§ **Instructions to follow**
Exactly as they appear, output all of the records. Skip any images.

§ **Raw records**
⁂

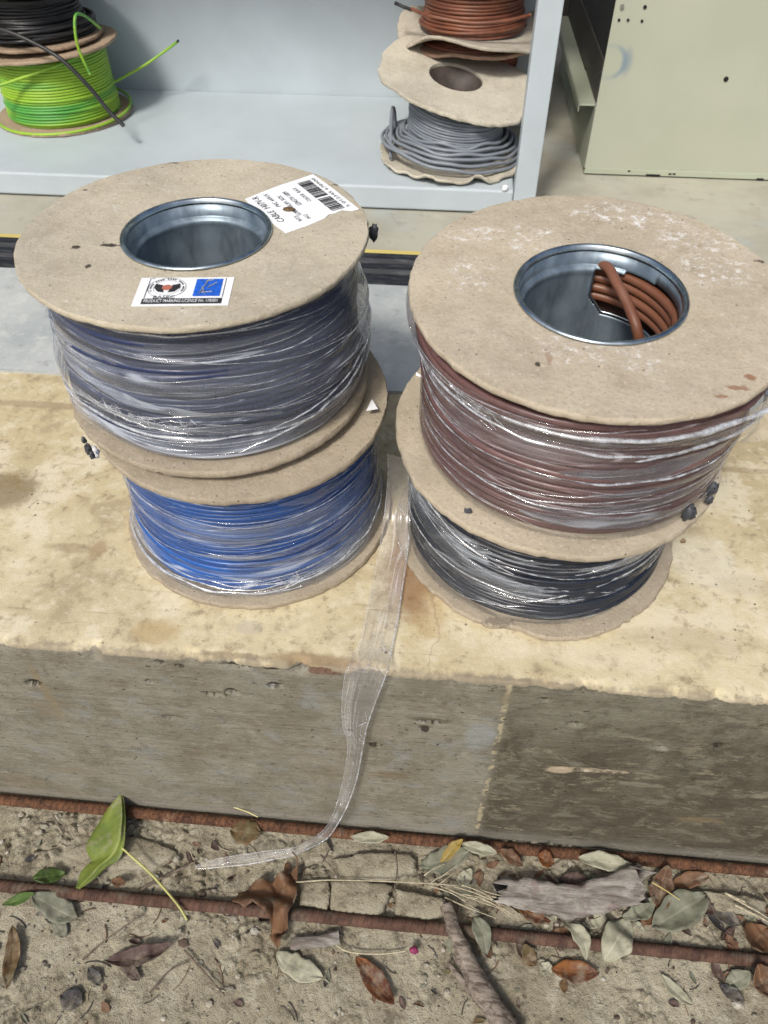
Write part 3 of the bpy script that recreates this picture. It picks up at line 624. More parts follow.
flange('upper_flange', .125, topA-.0048, .0048, bA, A, TA[0], TA[1], hole=.0508, hx=.0022, hy=-.005, edge=.0014, seed=1, wamp=.0006)
barrel(A, .0508, .002, topA+.0004, tx=TA[0], ty=TA[1], cx=.0022, cy=-.005)
g = MB(); pr = [Vector((.0459*cos(radians(62)+k), .0459*sin(radians(62)+k), 0)) for k in (0, .03)]
g.tube([(pr[0].x, pr[0].y, .006), (pr[0].x, pr[0].y, topA-.016)], .0006, 6); g.tube([(pr[1].x, pr[1].y, .006), (pr[1].x, pr[1].y, topA-.016)], .0004, 6); g.build('barrel_seam', GALV, A)
for i, (px, py, z_, r) in enumerate([(374, 232, L+.25, .0052), (88, 449, L+.135, .004), (92, 455, L+.13, .003), (84, 440, L+.14, .0025)]):
    q = at(px, py, z_)-A.location; lump(A, q, r, TAR, 'tar_lump', i*3, (.7, .7, 1.3))
# licence sticker
c0, c1, c2 = onA(131, 306, .0004), onA(228, 305, .0004), onA(141, 278, .0004)
u = (c1-c0); wS = u.length; u.normalize(); v = nA.cross(u).normalized(); hS = (c2-c0).dot(v)
sh = Sheet(c0, u, v, nA)
g = MB(); g.add([sh.P(0, 0), sh.P(wS, 0), sh.P(wS, hS), sh.P(0, hS), sh.P(0, 0, -.0003), sh.P(wS, 0, -.0003), sh.P(wS, hS, -.0003), sh.P(0, hS, -.0003)], [(0, 1, 2, 3), (0, 4, 5, 1), (1, 5, 6, 2), (2, 6, 7, 3), (3, 7, 4, 0)])
st = g.build('licence_sticker', PAPER, A, False); st['label'] = 'white licence sticker with round emblem and blue square'
g = MB(); fx0, fx1 = wS*.10, wS*.925; lw = wS*.008
sh.rect(g, fx0, hS*.26, lw, hS*.7); sh.rect(g, fx1-lw, hS*.26, lw, hS*.7); sh.rect(g, fx0-wS*.01, hS*.05, fx1-fx0+wS*.01, hS*.19); sh.rect(g, fx0, hS*.95, wS*.06, lw)
g.build('printed_frame', INK, st, False)
g = MB(); sh.text(g, 'PRODUCT MARKING LICENCE No. 178/001', fx0+wS*.015, hS*.095, (fx1-fx0)*.93, hS*.105, .0005); g.build('lettering', PAPER, st, False)
g = MB(); ex, ey, er = wS*.31, hS*.62, hS*.325
sh.ring(g, ex, ey, er*1.12-lw*.7, er*1.12, sy=.98); sh.ring(g, ex, ey, er*.80-lw*.4, er*.80)
# wings of the emblem and the ring letters
for s_ in (-1, 1):
    sh.poly(g, [(ex+s_*er*.28, ey+er*.30), (ex+s_*er*.72, ey+er*.45), (ex+s_*er*.76, ey+er*.0), (ex+s_*er*.50, ey-er*.42), (ex+s_*er*.12, ey-er*.52)][::s_])
for k in range(26):
    t = radians(-20)+radians(220)*k/25
    if k % 5 != 4:
        r_ = er*.96; cx_, cy_ = ex+r_*cos(t), ey+r_*sin(t); sh.poly(g, [(cx_-er*.05, cy_-er*.06), (cx_+er*.05, cy_-er*.06), (cx_+er*.04, cy_+er*.06), (cx_-er*.04, cy_+er*.06)])
sh.text(g, 'BASEC', ex-er*.62, ey-er*1.17, er*1.25, er*.32); g.build('emblem', INK, st, False)
g = MB(); sh.ring(g, ex, ey+er*.02, 0, er*.30, .0004, 20); g.build('emblem_centre', flatmat('emblem_red', (.42, .14, .09), .6), st, False)
g = MB(); sh.rect(g, wS*.605, hS*.31, wS*.285, hS*.62); bq = g.build('blue_square', flatmat('sticker_blue', (.01, .10, .52), .5, 0, .25, 400), st, False)
g = MB()
for a_, b_, c_, d_ in [(.67, .4, .74, .9), (.74, .6, .83, .78), (.68, .42, .8, .46), (.70, .84, .79, .88), (.72, .38, .69, .62)]:
    A0, B0 = sh.P(wS*a_, hS*b_, .0006), sh.P(wS*c_, hS*d_, .0006)
    g.tube([A0.lerp(B0, k/6)+Vector((.0012*mn.noise(Vector((k, a_*9, 1))), .001*mn.noise(Vector((k, a_*9, 5))), 0)) for k in range(7)], .0004, 5)
g.build('scratch', flatmat('scratched_paper', (.25, .27, .3), .8), st)
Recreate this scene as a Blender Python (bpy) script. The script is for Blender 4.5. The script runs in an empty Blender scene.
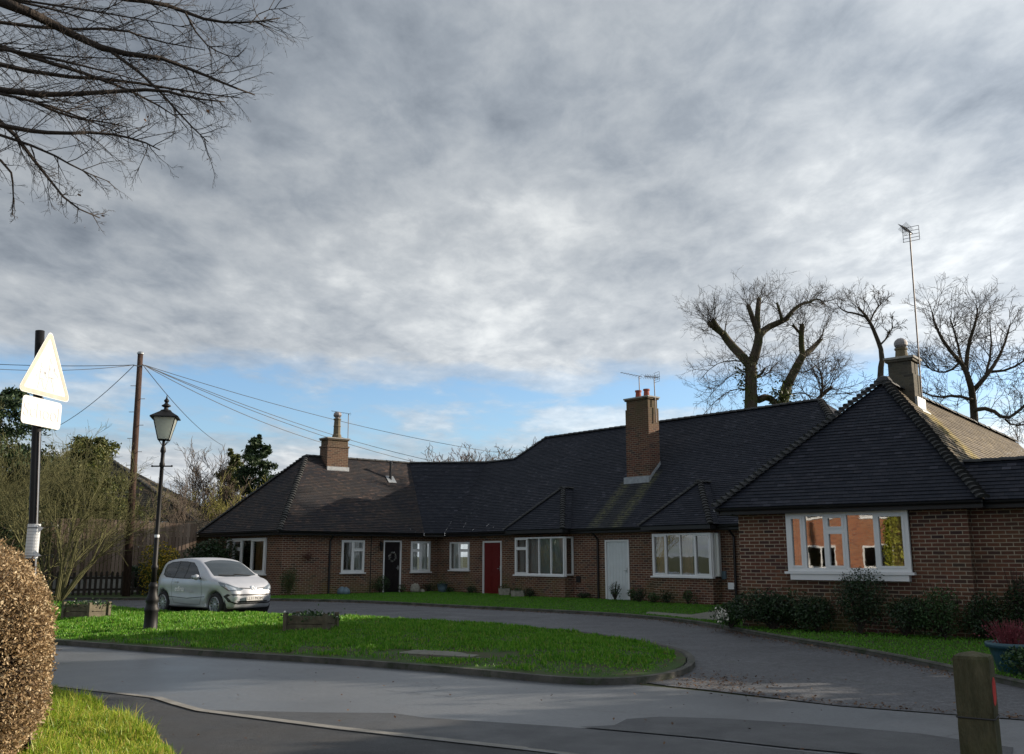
import bpy, bmesh, math, random
import numpy as np
from mathutils import Vector, Matrix
from mathutils.geometry import delaunay_2d_cdt
from mathutils.bvhtree import BVHTree

# ---------------------------------------------------------------- camera, sky, sun, exposure
scene = bpy.context.scene
C = scene.collection
R = math.radians
FPX, HORIZON, EYE = 925.0, 556.0, 1.55
PITCH = math.atan((HORIZON - 377) / FPX)
cam_d = bpy.data.cameras.new('camera'); cam = bpy.data.objects.new('camera', cam_d); C.objects.link(cam)
cam.location = (0, 0, EYE); cam.rotation_euler = (R(90) + PITCH, 0, 0)
cam_d.sensor_width = 36; cam_d.lens = FPX / 1024 * 36; cam_d.clip_end = 3000; cam_d.clip_start = .05
scene.camera = cam
SUN_AZ = R(16)          # angle of the sun beyond +X towards +Y
SUN_EL = R(18)
sun_dir = Vector((math.cos(SUN_EL) * math.cos(SUN_AZ), math.cos(SUN_EL) * math.sin(SUN_AZ), math.sin(SUN_EL)))
sd = bpy.data.lights.new('sun', 'SUN'); sd.energy = 4.6; sd.angle = R(.5); sd.color = (1, .87, .70)
so = bpy.data.objects.new('sun', sd); C.objects.link(so)
so.rotation_euler = sun_dir.to_track_quat('Z', 'Y').to_euler(); so.location = (20, 0, 30)

world = bpy.data.worlds.new("World"); scene.world = world; world.use_nodes = True
wt = world.node_tree; wt.nodes.clear()
def N(t, kind, **kw):
    n = t.nodes.new(kind)
    for k, v in kw.items():
        if k in n.inputs: n.inputs[k].default_value = v
        else: setattr(n, k, v)
    return n
def math_n(t, op, a, b=None, clamp=False):
    n = t.nodes.new('ShaderNodeMath'); n.operation = op; n.use_clamp = clamp
    for i, v in enumerate((a, b)):
        if v is None: continue
        if isinstance(v, (int, float)): n.inputs[i].default_value = v
        else: t.links.new(v, n.inputs[i])
    return n.outputs[0]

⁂

§ **The completed task**
Write part 3 of the bpy script that recreates this picture. It picks up at line 624. More parts follow.
flange('upper_flange', .125, topA-.0048, .0048, bA, A, TA[0], TA[1], hole=.0508, hx=.0022, hy=-.005, edge=.0014, seed=1, wamp=.0006)
barrel(A, .0508, .002, topA+.0004, tx=TA[0], ty=TA[1], cx=.0022, cy=-.005)
g = MB(); pr = [Vector((.0459*cos(radians(62)+k), .0459*sin(radians(62)+k), 0)) for k in (0, .03)]
g.tube([(pr[0].x, pr[0].y, .006), (pr[0].x, pr[0].y, topA-.016)], .0006, 6); g.tube([(pr[1].x, pr[1].y, .006), (pr[1].x, pr[1].y, topA-.016)], .0004, 6); g.build('barrel_seam', GALV, A)
for i, (px, py, z_, r) in enumerate([(374, 232, L+.25, .0052), (88, 449, L+.135, .004), (92, 455, L+.13, .003), (84, 440, L+.14, .0025)]):
    q = at(px, py, z_)-A.location; lump(A, q, r, TAR, 'tar_lump', i*3, (.7, .7, 1.3))
# licence sticker
c0, c1, c2 = onA(131, 306, .0004), onA(228, 305, .0004), onA(141, 278, .0004)
u = (c1-c0); wS = u.length; u.normalize(); v = nA.cross(u).normalized(); hS = (c2-c0).dot(v)
sh = Sheet(c0, u, v, nA)
g = MB(); g.add([sh.P(0, 0), sh.P(wS, 0), sh.P(wS, hS), sh.P(0, hS), sh.P(0, 0, -.0003), sh.P(wS, 0, -.0003), sh.P(wS, hS, -.0003), sh.P(0, hS, -.0003)], [(0, 1, 2, 3), (0, 4, 5, 1), (1, 5, 6, 2), (2, 6, 7, 3), (3, 7, 4, 0)])
st = g.build('licence_sticker', PAPER, A, False); st['label'] = 'white licence sticker with round emblem and blue square'
g = MB(); fx0, fx1 = wS*.10, wS*.925; lw = wS*.008
sh.rect(g, fx0, hS*.26, lw, hS*.7); sh.rect(g, fx1-lw, hS*.26, lw, hS*.7); sh.rect(g, fx0-wS*.01, hS*.05, fx1-fx0+wS*.01, hS*.19); sh.rect(g, fx0, hS*.95, wS*.06, lw)
g.build('printed_frame', INK, st, False)
g = MB(); sh.text(g, 'PRODUCT MARKING LICENCE No. 178/001', fx0+wS*.015, hS*.095, (fx1-fx0)*.93, hS*.105, .0005); g.build('lettering', PAPER, st, False)
g = MB(); ex, ey, er = wS*.31, hS*.62, hS*.325
sh.ring(g, ex, ey, er*1.12-lw*.7, er*1.12, sy=.98); sh.ring(g, ex, ey, er*.80-lw*.4, er*.80)
# wings of the emblem and the ring letters
for s_ in (-1, 1):
    sh.poly(g, [(ex+s_*er*.28, ey+er*.30), (ex+s_*er*.72, ey+er*.45), (ex+s_*er*.76, ey+er*.0), (ex+s_*er*.50, ey-er*.42), (ex+s_*er*.12, ey-er*.52)][::s_])
for k in range(26):
    t = radians(-20)+radians(220)*k/25
    if k % 5 != 4:
        r_ = er*.96; cx_, cy_ = ex+r_*cos(t), ey+r_*sin(t); sh.poly(g, [(cx_-er*.05, cy_-er*.06), (cx_+er*.05, cy_-er*.06), (cx_+er*.04, cy_+er*.06), (cx_-er*.04, cy_+er*.06)])
sh.text(g, 'BASEC', ex-er*.62, ey-er*1.17, er*1.25, er*.32); g.build('emblem', INK, st, False)
g = MB(); sh.ring(g, ex, ey+er*.02, 0, er*.30, .0004, 20); g.build('emblem_centre', flatmat('emblem_red', (.42, .14, .09), .6), st, False)
g = MB(); sh.rect(g, wS*.605, hS*.31, wS*.285, hS*.62); bq = g.build('blue_square', flatmat('sticker_blue', (.01, .10, .52), .5, 0, .25, 400), st, False)
g = MB()
for a_, b_, c_, d_ in [(.67, .4, .74, .9), (.74, .6, .83, .78), (.68, .42, .8, .46), (.70, .84, .79, .88), (.72, .38, .69, .62)]:
    A0, B0 = sh.P(wS*a_, hS*b_, .0006), sh.P(wS*c_, hS*d_, .0006)
    g.tube([A0.lerp(B0, k/6)+Vector((.0012*mn.noise(Vector((k, a_*9, 1))), .001*mn.noise(Vector((k, a_*9, 5))), 0)) for k in range(7)], .0004, 5)
g.build('scratch', flatmat('scratched_paper', (.25, .27, .3), .8), st)
Recreate this scene as a Blender Python (bpy) script. The script is for Blender 4.5. The script runs in an empty Blender scene.
import bpy, bmesh, math, random
import numpy as np
from mathutils import Vector, Matrix
from mathutils.geometry import delaunay_2d_cdt
from mathutils.bvhtree import BVHTree

# ---------------------------------------------------------------- camera, sky, sun, exposure
scene = bpy.context.scene
C = scene.collection
R = math.radians
FPX, HORIZON, EYE = 925.0, 556.0, 1.55
PITCH = math.atan((HORIZON - 377) / FPX)
cam_d = bpy.data.cameras.new('camera'); cam = bpy.data.objects.new('camera', cam_d); C.objects.link(cam)
cam.location = (0, 0, EYE); cam.rotation_euler = (R(90) + PITCH, 0, 0)
cam_d.sensor_width = 36; cam_d.lens = FPX / 1024 * 36; cam_d.clip_end = 3000; cam_d.clip_start = .05
scene.camera = cam
SUN_AZ = R(16)          # angle of the sun beyond +X towards +Y
SUN_EL = R(18)
sun_dir = Vector((math.cos(SUN_EL) * math.cos(SUN_AZ), math.cos(SUN_EL) * math.sin(SUN_AZ), math.sin(SUN_EL)))
sd = bpy.data.lights.new('sun', 'SUN'); sd.energy = 4.6; sd.angle = R(.5); sd.color = (1, .87, .70)
so = bpy.data.objects.new('sun', sd); C.objects.link(so)
so.rotation_euler = sun_dir.to_track_quat('Z', 'Y').to_euler(); so.location = (20, 0, 30)

world = bpy.data.worlds.new("World"); scene.world = world; world.use_nodes = True
wt = world.node_tree; wt.nodes.clear()
def N(t, kind, **kw):
    n = t.nodes.new(kind)
    for k, v in kw.items():
        if k in n.inputs: n.inputs[k].default_value = v
        else: setattr(n, k, v)
    return n
def math_n(t, op, a, b=None, clamp=False):
    n = t.nodes.new('ShaderNodeMath'); n.operation = op; n.use_clamp = clamp
    for i, v in enumerate((a, b)):
        if v is None: continue
        if isinstance(v, (int, float)): n.inputs[i].default_value = v
        else: t.links.new(v, n.inputs[i])
    return n.outputs[0]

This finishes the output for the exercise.